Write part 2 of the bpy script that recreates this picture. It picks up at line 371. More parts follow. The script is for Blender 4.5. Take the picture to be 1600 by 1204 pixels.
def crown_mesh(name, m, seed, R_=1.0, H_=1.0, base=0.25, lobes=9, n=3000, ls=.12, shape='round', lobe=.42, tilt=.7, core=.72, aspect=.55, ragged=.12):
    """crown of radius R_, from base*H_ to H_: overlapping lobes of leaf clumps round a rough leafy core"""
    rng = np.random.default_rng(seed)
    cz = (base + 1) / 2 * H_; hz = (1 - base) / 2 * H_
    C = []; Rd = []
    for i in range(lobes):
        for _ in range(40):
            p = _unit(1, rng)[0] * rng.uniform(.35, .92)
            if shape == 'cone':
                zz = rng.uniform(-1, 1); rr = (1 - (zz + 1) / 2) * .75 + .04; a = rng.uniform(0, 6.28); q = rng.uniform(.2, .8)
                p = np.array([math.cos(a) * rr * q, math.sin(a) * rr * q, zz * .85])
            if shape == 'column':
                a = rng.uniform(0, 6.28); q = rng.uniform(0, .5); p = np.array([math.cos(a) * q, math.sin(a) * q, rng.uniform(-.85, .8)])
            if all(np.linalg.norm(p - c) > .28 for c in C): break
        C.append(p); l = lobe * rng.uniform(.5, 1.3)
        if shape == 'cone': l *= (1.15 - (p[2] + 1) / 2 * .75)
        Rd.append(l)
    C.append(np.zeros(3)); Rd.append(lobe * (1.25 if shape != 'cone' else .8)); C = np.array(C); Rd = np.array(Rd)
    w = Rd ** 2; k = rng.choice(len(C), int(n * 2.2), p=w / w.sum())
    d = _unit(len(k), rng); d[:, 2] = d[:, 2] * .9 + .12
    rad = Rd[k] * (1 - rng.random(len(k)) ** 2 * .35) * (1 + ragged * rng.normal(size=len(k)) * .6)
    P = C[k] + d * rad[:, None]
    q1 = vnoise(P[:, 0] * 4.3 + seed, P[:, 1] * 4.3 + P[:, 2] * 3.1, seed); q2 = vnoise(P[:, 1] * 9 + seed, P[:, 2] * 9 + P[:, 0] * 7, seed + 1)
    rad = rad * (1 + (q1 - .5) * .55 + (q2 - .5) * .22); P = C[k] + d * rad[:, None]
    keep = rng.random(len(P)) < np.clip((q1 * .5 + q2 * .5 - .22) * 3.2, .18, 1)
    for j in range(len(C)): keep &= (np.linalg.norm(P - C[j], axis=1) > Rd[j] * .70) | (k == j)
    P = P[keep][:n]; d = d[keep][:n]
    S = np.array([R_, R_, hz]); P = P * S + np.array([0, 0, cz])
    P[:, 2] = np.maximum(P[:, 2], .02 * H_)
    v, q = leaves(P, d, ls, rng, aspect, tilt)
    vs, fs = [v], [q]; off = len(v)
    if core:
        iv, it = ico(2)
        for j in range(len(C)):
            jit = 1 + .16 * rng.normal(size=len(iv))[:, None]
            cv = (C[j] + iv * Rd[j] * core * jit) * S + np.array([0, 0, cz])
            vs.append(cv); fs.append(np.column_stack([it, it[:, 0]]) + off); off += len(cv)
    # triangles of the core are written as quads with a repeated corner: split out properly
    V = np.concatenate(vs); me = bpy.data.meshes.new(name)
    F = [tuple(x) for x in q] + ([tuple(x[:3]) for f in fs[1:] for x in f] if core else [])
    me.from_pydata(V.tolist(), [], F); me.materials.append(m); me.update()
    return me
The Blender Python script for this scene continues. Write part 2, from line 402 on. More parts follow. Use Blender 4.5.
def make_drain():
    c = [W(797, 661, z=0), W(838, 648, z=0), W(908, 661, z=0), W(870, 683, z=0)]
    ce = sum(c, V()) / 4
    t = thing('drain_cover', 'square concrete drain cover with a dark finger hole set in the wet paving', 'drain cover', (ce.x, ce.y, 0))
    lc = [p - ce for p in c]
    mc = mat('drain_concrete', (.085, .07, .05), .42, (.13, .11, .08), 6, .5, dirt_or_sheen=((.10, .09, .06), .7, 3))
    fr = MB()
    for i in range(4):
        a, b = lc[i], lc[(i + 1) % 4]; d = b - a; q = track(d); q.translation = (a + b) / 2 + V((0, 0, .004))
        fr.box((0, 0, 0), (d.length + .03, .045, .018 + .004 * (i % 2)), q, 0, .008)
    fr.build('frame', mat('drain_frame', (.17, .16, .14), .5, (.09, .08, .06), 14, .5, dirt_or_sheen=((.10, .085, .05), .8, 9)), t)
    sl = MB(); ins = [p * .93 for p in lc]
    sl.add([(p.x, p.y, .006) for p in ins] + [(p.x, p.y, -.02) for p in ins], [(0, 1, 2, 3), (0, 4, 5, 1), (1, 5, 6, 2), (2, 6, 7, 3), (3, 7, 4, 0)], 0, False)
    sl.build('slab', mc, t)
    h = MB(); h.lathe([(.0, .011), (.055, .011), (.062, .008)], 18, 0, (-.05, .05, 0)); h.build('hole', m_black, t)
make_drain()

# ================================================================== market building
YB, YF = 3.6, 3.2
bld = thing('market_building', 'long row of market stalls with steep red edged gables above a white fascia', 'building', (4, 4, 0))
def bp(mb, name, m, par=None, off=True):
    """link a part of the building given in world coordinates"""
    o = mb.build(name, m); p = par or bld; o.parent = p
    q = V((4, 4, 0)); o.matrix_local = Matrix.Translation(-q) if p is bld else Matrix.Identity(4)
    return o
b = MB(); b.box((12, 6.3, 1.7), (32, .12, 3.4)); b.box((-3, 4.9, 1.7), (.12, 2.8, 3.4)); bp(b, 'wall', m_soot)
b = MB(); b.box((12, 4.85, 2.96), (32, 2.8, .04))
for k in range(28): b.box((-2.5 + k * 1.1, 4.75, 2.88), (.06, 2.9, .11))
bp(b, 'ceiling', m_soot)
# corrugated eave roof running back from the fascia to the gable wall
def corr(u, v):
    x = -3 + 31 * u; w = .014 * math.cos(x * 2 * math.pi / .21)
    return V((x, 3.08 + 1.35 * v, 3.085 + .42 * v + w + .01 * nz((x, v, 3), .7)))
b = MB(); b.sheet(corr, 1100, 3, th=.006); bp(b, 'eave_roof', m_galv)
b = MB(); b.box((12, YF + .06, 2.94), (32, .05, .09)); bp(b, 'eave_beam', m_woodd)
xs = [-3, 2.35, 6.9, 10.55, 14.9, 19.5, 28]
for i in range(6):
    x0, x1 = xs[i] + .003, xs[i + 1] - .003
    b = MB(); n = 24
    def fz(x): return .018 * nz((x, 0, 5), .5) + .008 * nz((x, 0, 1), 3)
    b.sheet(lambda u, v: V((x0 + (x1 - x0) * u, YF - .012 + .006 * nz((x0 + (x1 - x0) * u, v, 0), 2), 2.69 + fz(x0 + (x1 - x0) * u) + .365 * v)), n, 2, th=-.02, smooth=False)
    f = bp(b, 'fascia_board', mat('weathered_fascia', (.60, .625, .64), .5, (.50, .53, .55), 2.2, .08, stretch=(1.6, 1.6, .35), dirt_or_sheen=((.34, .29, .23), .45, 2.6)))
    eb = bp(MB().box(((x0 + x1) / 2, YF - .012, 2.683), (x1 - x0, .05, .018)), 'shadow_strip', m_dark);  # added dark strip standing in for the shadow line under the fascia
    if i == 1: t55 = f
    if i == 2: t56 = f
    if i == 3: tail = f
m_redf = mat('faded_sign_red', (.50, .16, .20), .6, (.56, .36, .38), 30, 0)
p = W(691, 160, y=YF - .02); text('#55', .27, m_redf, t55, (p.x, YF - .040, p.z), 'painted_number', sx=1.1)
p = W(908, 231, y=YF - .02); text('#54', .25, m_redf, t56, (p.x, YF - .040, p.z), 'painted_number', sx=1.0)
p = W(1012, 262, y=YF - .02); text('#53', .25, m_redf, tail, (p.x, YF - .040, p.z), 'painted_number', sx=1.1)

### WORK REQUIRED
Write out exactly the final stretch of the records: the line containing "b = MB(); b.box((12, 4.85, 2.96), (32, 2.8, .04))" and every line after it, through the last, and nothing else.

### WRITTEN ANSWER
b = MB(); b.box((12, 4.85, 2.96), (32, 2.8, .04))
for k in range(28): b.box((-2.5 + k * 1.1, 4.75, 2.88), (.06, 2.9, .11))
bp(b, 'ceiling', m_soot)
# corrugated eave roof running back from the fascia to the gable wall
def corr(u, v):
    x = -3 + 31 * u; w = .014 * math.cos(x * 2 * math.pi / .21)
    return V((x, 3.08 + 1.35 * v, 3.085 + .42 * v + w + .01 * nz((x, v, 3), .7)))
b = MB(); b.sheet(corr, 1100, 3, th=.006); bp(b, 'eave_roof', m_galv)
b = MB(); b.box((12, YF + .06, 2.94), (32, .05, .09)); bp(b, 'eave_beam', m_woodd)
xs = [-3, 2.35, 6.9, 10.55, 14.9, 19.5, 28]
for i in range(6):
    x0, x1 = xs[i] + .003, xs[i + 1] - .003
    b = MB(); n = 24
    def fz(x): return .018 * nz((x, 0, 5), .5) + .008 * nz((x, 0, 1), 3)
    b.sheet(lambda u, v: V((x0 + (x1 - x0) * u, YF - .012 + .006 * nz((x0 + (x1 - x0) * u, v, 0), 2), 2.69 + fz(x0 + (x1 - x0) * u) + .365 * v)), n, 2, th=-.02, smooth=False)
    f = bp(b, 'fascia_board', mat('weathered_fascia', (.60, .625, .64), .5, (.50, .53, .55), 2.2, .08, stretch=(1.6, 1.6, .35), dirt_or_sheen=((.34, .29, .23), .45, 2.6)))
    eb = bp(MB().box(((x0 + x1) / 2, YF - .012, 2.683), (x1 - x0, .05, .018)), 'shadow_strip', m_dark);  # added dark strip standing in for the shadow line under the fascia
    if i == 1: t55 = f
    if i == 2: t56 = f
    if i == 3: tail = f
m_redf = mat('faded_sign_red', (.50, .16, .20), .6, (.56, .36, .38), 30, 0)
p = W(691, 160, y=YF - .02); text('#55', .27, m_redf, t55, (p.x, YF - .040, p.z), 'painted_number', sx=1.1)
p = W(908, 231, y=YF - .02); text('#54', .25, m_redf, t56, (p.x, YF - .040, p.z), 'painted_number', sx=1.0)
p = W(1012, 262, y=YF - .02); text('#53', .25, m_redf, tail, (p.x, YF - .040, p.z), 'painted_number', sx=1.1)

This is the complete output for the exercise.